Skip Berry is a former magazine and newspaper journalist who has written histories of several cultural institutions, including The Children’s Museum’s comprehensive online history. Here he shares the process behind the selection of the sports legends who will be represented on the Old National Bank Sports Legends Avenue of Champions within the Riley Children's Health Sports Legends Experience®. See the full list

The Merriam-Webster Dictionary defines the word legend as both “a story coming down from the past” and “a person or thing that inspires legends.” Simple enough, right? In theory, yes, but try applying those definitions to a list of sports figures and you quickly discover that legends abound.

What’s more, you discover that one person’s legend is another’s shrug. All of us have our own ideas about who qualifies as a legend in sports— athletes, coaches, team owners, and broadcasters. But for everyone involved in the planning of The Children’s Museum’s new sports experience, it was crucial to whittle down dozens of possible candidates to . . . well, an actual dozen who would be honored with sculptures throughout the park.

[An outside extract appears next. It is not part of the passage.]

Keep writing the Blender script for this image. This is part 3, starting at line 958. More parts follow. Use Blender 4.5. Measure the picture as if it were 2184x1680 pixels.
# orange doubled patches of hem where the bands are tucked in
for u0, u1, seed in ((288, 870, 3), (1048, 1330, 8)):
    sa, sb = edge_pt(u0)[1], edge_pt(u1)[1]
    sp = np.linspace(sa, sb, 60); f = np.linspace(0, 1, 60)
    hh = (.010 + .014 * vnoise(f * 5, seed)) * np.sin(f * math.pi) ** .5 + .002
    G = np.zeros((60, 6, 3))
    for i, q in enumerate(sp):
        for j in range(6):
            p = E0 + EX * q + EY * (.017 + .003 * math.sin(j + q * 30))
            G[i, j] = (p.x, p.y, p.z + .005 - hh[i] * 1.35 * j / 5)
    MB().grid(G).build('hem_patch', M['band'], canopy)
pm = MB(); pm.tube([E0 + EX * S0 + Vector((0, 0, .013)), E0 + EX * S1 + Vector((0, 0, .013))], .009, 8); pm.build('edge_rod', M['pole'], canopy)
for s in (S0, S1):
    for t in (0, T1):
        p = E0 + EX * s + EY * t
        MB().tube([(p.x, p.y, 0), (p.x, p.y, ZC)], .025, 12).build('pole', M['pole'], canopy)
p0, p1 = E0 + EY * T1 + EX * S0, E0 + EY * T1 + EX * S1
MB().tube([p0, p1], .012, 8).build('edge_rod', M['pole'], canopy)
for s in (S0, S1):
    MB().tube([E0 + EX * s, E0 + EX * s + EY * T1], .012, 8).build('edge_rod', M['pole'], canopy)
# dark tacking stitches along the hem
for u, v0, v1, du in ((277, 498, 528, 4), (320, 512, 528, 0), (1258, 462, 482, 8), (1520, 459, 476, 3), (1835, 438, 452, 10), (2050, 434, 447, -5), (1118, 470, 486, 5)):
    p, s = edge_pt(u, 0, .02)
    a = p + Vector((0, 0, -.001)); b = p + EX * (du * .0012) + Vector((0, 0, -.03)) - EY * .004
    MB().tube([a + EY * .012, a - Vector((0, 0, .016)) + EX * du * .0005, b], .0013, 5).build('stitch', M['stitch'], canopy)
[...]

To generate a list of prospects, museum officials asked me to assemble a group of advisors from both the local sports community and the community-at-large. I’ve been involved with the Sports Legends Experience project since its early stages, which is why they tapped me. The advisors I enlisted included former sports writers, executives from sports organizations, academics, and representatives from various community organizations.

Our assignment was to compile a list of notable people from the 10 sports featured in the sports experience— baseball, football, basketball, golf, soccer, tennis, track and field, auto racing, drag racing, and hockey. The focus was on people with a strong Indiana connection— they were raised here and/or spent part of their sports career here. That was the easy part since Indiana has produced an array of significant sports figures over the past century.

The harder part was taking that original list, which included many times more than the dozen names we needed to suggest, and turning it into something that would be useful in the final selection process. To get to that point, however, took about five months of periodic meetings, email exchanges and conversations. 

Our concern from the beginning was to make sure the list we submitted was as balanced as possible— we wanted to make sure it recognized the achievements of both men and women, amateurs and professionals, from different racial, religious and ethnic backgrounds. With only 13 slots to fill, it was a process full of friendly debates and serious thought— just the number of great athletes Indiana has nurtured over the past century made narrowing down our selections a difficult task. In the end, we suggested two or three prospects for each sport.

All of the advisors took our responsibility seriously, with many turning in preliminary lists that featured rationales for their selections. We then met in the Museum’s board room to make two rounds of cuts (like coaches choosing teams after tryouts). In the end, every subject that museum officials selected for one of the sculptures was a name on the final list we turned in. Clearly our suggestions were an important component in the selection process.

As someone who has been working with the Museum for many years as a consultant, I can say that has always been my experience. The Children’s Museum doesn’t ask people for input on projects only to ignore them— when you work on a project, the people you work with take your contributions seriously. The Riley Children's Health Sports Legends Experience® sculpture project is just the latest example of how well the Museum respects and utilizes local talent, knowledge and experience.